* _What to do_
Return exactly the listing's lines, from its first line to the line holding "from mathutils import Vector, Matrix", ends included.

* _Information supplied_
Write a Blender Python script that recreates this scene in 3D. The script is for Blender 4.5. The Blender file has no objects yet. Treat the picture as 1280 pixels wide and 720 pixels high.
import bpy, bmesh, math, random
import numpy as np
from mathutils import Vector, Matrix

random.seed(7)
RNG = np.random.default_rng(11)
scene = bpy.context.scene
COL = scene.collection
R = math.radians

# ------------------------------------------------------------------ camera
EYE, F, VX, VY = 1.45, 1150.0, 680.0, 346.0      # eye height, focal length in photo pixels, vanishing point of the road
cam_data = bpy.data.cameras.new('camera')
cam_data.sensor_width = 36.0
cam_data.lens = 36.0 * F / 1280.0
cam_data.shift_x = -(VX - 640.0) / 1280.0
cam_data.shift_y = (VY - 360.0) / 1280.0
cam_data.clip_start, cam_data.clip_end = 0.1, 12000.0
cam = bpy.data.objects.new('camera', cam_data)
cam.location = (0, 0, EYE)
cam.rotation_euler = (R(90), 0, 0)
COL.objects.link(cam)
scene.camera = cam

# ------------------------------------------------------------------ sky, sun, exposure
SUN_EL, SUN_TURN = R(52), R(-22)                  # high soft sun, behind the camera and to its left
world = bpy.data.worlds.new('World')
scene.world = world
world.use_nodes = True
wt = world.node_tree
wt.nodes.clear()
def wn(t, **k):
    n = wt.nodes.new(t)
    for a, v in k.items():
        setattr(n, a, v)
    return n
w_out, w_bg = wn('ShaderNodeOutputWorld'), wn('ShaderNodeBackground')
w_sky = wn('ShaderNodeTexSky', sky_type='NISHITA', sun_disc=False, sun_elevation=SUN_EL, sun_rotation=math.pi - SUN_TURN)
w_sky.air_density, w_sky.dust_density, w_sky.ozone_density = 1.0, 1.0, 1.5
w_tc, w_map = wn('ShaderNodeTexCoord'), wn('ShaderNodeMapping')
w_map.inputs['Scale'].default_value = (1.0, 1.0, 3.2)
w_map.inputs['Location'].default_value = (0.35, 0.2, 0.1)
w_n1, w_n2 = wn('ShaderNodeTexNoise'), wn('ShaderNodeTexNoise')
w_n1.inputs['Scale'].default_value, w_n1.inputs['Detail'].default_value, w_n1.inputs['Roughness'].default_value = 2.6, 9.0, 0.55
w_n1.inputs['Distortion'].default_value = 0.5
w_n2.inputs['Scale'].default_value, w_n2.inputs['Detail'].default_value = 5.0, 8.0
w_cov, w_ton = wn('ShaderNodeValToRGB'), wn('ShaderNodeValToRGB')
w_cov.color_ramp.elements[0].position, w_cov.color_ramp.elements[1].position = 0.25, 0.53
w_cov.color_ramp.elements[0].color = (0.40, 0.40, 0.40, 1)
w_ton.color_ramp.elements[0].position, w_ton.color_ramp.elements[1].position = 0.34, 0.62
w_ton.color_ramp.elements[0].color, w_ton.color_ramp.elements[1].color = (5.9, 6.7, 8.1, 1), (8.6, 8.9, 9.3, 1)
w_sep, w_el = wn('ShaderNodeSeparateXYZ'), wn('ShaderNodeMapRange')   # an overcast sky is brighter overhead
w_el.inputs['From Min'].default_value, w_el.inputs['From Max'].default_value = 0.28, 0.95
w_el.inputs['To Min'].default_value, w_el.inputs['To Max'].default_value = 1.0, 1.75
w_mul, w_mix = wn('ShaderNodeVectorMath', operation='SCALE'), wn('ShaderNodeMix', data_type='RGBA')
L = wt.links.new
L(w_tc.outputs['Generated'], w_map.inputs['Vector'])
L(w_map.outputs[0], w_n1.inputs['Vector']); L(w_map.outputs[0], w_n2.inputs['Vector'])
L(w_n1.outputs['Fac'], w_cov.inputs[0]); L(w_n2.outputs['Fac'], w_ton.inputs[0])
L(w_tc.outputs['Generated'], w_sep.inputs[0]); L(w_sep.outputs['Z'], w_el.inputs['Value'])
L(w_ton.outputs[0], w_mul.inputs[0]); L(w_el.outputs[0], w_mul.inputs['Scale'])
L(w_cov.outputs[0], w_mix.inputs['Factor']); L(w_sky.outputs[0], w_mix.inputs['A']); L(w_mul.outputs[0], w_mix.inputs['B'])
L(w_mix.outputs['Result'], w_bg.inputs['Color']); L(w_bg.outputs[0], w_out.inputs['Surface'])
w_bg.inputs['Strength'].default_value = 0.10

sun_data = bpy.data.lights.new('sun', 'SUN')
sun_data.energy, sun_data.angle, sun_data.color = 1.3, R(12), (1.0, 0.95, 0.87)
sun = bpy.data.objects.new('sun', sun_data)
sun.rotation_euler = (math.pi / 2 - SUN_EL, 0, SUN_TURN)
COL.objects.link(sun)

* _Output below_
Write a Blender Python script that recreates this scene in 3D. The script is for Blender 4.5. The Blender file has no objects yet. Treat the picture as 1280 pixels wide and 720 pixels high.
import bpy, bmesh, math, random
import numpy as np
from mathutils import Vector, Matrix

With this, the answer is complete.